Ratanang Trust is a shareholder in On-Point, a company which provides advice on tenders doled out by Limpopo's Department of Roads and Transport, to which he admitted in the Mail & Guardian newspaper.

Bosch's Sizani Build It has won tenders from that department, mostly recently on July 14.

When asked why Bosch appeared to be picking up the tab for his house, Malema said: "I don't know how Bosch conducts his transactions, I don't know if Bosch gets business from On-Point, I know nothing."

He referred all questions to Bosch, adding: "I don't care whether he answers you or not, it's none of my f**king business!"

Bosch refused to explain the payments, saying "the only payments made to Cimato is for my private business dealings with him".

The Polokwane businessman also refused to say why Malema was listed as the "beneficiary reference" for the payment, or why Sizani Build It's bank sent smses to Malema confirming payments.

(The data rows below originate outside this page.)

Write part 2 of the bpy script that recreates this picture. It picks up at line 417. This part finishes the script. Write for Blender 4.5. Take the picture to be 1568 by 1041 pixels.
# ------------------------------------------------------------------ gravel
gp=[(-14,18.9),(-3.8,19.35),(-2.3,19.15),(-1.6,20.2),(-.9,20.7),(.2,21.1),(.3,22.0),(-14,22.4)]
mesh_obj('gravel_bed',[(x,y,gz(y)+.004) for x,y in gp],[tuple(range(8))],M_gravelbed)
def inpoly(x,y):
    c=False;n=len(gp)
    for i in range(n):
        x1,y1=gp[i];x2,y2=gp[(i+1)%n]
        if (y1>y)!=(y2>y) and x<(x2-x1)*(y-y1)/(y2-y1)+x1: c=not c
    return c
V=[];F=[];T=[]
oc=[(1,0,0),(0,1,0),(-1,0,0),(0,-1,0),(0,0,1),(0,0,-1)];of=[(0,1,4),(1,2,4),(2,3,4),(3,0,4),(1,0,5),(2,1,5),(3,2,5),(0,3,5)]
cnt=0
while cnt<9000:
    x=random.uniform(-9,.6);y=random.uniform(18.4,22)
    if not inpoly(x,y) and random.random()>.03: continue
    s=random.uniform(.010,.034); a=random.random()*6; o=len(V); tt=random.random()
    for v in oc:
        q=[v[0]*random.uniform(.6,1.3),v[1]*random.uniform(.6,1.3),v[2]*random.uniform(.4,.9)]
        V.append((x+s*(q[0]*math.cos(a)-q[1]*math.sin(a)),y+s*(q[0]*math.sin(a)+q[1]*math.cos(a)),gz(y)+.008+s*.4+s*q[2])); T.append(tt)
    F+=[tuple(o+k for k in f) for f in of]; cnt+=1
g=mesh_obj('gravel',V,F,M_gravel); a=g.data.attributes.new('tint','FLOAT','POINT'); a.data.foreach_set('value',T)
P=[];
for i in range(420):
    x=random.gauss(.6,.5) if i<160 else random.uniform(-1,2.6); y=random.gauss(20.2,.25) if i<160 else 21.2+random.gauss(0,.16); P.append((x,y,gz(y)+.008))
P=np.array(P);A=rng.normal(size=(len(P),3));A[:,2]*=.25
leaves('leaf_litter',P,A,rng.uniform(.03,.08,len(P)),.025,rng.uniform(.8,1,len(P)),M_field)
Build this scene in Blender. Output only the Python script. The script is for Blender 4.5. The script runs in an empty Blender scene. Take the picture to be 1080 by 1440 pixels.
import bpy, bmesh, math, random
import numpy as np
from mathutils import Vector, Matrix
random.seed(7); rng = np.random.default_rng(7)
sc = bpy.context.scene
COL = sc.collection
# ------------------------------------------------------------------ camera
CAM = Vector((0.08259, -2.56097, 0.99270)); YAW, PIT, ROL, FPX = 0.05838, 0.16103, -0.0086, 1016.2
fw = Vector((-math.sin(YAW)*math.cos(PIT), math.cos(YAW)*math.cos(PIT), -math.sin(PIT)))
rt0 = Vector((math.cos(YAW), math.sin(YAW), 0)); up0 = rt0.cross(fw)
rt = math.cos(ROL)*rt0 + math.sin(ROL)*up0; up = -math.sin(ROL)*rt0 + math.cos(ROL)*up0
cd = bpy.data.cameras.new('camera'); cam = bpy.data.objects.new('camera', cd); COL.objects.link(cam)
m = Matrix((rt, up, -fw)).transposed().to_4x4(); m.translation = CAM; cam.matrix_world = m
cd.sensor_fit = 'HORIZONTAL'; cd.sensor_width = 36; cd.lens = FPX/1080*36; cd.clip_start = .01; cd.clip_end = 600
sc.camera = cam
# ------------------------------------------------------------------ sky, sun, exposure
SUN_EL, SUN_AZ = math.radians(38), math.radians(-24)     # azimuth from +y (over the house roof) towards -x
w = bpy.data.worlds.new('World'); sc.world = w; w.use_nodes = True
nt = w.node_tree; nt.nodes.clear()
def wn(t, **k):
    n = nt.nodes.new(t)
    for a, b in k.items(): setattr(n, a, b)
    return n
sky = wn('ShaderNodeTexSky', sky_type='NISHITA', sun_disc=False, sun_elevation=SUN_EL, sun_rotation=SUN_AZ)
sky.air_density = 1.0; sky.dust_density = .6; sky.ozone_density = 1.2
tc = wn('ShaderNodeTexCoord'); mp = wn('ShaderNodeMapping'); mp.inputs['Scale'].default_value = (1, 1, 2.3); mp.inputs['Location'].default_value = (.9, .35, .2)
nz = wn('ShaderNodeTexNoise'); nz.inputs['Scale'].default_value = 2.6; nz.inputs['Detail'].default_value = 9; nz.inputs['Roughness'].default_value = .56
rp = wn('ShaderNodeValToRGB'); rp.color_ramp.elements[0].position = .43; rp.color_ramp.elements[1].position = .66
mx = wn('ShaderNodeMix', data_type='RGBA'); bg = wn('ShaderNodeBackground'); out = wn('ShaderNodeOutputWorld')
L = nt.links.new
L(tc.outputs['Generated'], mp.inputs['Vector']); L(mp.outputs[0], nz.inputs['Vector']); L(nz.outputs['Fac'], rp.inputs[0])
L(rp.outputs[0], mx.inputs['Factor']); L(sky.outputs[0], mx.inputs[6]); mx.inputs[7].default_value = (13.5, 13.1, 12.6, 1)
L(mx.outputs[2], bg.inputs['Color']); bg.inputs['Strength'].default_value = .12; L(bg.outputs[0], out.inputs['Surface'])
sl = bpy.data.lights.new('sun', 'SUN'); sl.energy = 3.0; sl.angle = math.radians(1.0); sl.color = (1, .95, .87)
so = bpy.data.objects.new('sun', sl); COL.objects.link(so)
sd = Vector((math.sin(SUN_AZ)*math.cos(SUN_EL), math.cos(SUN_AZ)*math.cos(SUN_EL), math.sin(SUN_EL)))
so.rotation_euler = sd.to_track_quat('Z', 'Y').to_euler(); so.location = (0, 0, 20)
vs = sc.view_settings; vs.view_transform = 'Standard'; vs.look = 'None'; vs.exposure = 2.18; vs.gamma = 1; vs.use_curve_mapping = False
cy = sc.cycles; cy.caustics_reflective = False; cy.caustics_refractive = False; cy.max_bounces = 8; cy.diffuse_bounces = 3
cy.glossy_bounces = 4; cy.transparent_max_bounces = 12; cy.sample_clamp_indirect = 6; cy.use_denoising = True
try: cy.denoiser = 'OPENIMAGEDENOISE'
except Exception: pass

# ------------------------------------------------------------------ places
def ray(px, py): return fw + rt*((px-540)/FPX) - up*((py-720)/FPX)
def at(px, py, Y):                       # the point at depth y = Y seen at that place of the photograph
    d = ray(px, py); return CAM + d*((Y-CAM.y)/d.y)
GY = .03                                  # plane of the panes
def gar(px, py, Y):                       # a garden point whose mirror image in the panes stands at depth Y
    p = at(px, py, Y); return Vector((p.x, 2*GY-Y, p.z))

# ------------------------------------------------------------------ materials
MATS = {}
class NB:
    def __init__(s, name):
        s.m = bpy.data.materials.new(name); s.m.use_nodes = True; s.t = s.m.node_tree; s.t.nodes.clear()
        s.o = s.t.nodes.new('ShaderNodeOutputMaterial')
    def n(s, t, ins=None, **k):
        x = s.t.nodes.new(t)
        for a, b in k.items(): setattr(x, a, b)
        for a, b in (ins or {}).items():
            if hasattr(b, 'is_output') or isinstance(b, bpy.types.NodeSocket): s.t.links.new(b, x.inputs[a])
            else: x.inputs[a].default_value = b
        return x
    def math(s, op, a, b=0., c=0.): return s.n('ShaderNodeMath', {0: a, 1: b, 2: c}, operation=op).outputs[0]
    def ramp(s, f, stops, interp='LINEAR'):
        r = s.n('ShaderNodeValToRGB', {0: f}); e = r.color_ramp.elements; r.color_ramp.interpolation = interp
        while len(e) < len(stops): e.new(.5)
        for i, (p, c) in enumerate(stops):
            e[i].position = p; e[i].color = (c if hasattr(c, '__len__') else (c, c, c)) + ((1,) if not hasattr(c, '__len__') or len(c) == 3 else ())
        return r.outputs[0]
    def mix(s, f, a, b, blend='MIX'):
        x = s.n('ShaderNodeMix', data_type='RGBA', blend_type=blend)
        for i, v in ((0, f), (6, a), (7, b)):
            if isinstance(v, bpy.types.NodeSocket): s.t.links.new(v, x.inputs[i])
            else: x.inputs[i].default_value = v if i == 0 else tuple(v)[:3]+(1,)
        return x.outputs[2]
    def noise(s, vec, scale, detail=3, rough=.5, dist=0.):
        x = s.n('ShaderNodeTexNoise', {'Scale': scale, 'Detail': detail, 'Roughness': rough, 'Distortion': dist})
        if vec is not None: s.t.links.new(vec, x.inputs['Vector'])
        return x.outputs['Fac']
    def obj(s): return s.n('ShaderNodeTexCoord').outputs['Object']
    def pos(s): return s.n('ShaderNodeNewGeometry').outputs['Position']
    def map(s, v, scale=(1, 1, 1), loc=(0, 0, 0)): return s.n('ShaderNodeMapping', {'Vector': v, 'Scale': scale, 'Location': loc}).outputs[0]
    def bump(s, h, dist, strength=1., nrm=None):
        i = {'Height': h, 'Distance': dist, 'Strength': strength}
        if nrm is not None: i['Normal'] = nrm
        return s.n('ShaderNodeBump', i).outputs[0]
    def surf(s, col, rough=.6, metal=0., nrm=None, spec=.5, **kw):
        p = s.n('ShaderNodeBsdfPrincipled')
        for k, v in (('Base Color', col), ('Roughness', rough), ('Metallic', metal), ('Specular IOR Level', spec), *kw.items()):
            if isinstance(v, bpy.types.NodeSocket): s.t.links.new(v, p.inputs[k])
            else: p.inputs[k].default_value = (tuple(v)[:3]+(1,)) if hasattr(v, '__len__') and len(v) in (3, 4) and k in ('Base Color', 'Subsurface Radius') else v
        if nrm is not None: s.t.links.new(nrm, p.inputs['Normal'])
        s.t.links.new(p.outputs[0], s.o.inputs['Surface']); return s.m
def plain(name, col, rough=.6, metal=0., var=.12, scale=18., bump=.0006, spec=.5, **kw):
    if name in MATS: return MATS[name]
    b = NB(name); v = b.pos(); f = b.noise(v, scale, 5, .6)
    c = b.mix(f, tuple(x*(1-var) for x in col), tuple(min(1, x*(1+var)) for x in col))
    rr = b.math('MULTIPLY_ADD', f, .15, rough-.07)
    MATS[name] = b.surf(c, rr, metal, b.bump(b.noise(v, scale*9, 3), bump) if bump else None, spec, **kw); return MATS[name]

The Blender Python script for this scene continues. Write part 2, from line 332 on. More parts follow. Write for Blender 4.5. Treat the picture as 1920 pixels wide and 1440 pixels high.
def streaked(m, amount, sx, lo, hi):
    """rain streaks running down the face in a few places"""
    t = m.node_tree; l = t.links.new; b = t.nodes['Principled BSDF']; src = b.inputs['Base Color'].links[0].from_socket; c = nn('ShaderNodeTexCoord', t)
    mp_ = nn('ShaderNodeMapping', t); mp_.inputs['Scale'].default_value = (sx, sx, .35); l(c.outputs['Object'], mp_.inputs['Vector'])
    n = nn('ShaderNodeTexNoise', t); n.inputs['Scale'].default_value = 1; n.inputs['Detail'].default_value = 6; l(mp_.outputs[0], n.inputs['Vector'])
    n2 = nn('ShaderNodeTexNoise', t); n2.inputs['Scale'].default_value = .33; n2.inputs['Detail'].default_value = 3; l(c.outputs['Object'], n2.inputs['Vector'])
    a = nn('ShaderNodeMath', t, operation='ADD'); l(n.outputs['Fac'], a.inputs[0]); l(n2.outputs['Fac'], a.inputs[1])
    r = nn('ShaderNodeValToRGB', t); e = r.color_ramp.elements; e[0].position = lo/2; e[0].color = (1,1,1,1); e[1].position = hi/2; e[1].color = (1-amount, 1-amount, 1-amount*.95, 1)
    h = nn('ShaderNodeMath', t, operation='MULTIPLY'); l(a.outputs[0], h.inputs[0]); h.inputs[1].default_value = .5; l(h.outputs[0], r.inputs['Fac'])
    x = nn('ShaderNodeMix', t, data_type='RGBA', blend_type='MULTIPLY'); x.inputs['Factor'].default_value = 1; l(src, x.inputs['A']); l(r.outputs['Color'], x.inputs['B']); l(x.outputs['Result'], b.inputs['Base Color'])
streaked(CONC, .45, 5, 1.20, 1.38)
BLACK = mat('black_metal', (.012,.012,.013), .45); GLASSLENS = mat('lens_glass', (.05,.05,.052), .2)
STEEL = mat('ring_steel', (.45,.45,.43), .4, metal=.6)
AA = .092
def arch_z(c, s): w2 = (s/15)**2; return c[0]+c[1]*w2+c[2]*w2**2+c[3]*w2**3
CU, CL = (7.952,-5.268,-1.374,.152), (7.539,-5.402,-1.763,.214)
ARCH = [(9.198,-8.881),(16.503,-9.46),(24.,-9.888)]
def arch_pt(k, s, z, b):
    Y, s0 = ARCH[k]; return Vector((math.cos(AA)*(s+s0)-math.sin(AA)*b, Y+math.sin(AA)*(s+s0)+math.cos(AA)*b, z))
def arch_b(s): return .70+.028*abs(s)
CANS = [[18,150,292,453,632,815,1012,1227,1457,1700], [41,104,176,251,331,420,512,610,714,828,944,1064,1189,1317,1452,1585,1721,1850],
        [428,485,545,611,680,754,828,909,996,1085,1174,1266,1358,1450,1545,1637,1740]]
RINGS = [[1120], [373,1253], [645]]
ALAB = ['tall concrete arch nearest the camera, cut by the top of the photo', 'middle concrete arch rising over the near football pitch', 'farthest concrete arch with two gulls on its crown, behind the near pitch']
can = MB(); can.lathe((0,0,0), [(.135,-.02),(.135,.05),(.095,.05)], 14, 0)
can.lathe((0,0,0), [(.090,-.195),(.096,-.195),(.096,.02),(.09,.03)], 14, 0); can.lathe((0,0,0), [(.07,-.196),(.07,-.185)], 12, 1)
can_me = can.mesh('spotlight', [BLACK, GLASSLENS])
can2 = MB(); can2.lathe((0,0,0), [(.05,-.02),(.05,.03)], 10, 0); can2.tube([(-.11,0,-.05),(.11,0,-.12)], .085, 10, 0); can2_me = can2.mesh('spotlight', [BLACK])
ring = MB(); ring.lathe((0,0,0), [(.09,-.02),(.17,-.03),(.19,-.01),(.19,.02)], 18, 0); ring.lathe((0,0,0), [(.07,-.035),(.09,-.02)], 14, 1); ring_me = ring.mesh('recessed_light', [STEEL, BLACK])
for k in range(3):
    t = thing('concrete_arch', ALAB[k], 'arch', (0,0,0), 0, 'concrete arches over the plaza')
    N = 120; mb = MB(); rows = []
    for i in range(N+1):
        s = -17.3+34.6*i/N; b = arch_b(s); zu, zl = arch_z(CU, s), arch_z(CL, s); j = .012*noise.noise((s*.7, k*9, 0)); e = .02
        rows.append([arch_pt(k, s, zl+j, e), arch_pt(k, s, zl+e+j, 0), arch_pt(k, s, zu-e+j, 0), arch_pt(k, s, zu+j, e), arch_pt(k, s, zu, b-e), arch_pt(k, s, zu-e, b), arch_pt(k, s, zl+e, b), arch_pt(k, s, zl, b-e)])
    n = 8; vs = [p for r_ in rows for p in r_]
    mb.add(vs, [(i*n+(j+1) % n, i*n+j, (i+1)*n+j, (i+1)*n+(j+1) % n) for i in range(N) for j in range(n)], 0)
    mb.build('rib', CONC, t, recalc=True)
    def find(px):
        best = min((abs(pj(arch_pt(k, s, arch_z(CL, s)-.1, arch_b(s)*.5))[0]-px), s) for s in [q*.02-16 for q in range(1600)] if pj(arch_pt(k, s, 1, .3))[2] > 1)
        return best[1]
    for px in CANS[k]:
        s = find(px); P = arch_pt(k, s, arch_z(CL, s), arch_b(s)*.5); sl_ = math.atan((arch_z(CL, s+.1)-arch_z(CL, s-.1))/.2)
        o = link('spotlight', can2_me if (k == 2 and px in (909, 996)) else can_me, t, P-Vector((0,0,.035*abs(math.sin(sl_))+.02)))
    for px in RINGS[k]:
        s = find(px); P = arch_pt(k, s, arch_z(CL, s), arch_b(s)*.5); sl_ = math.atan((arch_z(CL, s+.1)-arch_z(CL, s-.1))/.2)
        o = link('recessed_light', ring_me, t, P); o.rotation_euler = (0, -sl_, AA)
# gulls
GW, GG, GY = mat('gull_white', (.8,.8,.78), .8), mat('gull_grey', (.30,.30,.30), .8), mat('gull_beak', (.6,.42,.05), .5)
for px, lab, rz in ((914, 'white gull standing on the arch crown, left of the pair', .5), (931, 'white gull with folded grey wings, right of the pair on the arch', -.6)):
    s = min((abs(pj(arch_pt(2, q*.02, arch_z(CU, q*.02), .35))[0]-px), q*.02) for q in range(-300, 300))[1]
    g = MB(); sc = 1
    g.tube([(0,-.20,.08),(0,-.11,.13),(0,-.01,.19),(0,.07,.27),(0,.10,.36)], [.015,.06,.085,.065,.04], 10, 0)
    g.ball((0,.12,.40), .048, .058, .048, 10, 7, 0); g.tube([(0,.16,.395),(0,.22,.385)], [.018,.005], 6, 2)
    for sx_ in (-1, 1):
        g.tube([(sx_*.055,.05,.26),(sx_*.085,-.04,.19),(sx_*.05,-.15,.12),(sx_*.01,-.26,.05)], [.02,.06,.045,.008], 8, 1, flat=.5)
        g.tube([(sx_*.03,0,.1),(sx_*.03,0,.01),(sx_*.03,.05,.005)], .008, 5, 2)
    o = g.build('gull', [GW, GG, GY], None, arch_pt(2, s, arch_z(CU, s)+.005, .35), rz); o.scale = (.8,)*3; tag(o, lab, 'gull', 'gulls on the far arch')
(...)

Initially, Bosch denied that any sms confirmations were sent to Malema, then asked: "Do you know how many Malemas are here in Polokwane and Botswana?"

He would not reveal who the other "J Malema" might be, and said the transfers to Cimato remained "private and confidential".

"If, for one reason or the other, Mr Malema has a business transaction with Mr Cimato, which I am not aware of, I wish to emphatically state that I act as no surety for Mr Malema's business transactions," he said.

He refused to say whether he had made any other payments to Malema, saying this was "a fishing expedition" that he "would not dignify" with an answer.

When contacted in Italy, Cimato said he was "not interested" in discussing Malema with the Sunday Times.

He referr ed queries to his business partner, Adriano Moraldo, and ignored all further questions and smses from the Sunday Times.

Moraldo said he did not know Bosch, nor was he aware of any payment made by him to Cimato. "It must be a private thing," he said.

Cimato's architecture firm has also landed lucrative government contracts in Limpopo, most recently to design townhouses for Limpopo's Department of Health.

Notable among Bosch's tenders was a R41.3-million deal awarded in October last year to build RDP housing in the province. Sizani Build It was the main contractor in this deal.

He scored other tenders, including a building supply deal in July from the department of roads - two months after his registration from the construction board had expired.

Bosch did reveal that he had made donations to Malema's Ratanang Trust. He said he "pledged both money and building materials" to Ratanang "after it had made out a case for such donations". The donated goods and money were used to build a Baptist church in 2009.

Sizani Build It also donated cash and building materials to the Jacob Zuma Education Trust in 2007, when it launched in Limpopo.

If it is proved that Malema had a hand in directing the awarding of tenders in the province, the youth leader could face prosecution under the Prevention and Combating of Corrupt Activities Act.

Professor Raylene Keightley, director of the University of the Witwatersrand's Centre for Applied Legal Studies, said police could investigate anyone who received gifts for influencing the awarding of government tenders - a crime, in terms of the act.

"You don't even have to actually receive the tender. Police can investigate as long as you attempt to influence the award," she said.

Keightley said the benefit need not be cash - it could be giving someone an airplane ride in the expectations of receiving favourable treatment.

"A person need not even be employed by government. They need just be in a position to influence the award of a tender, whether directly or indirectly" she said.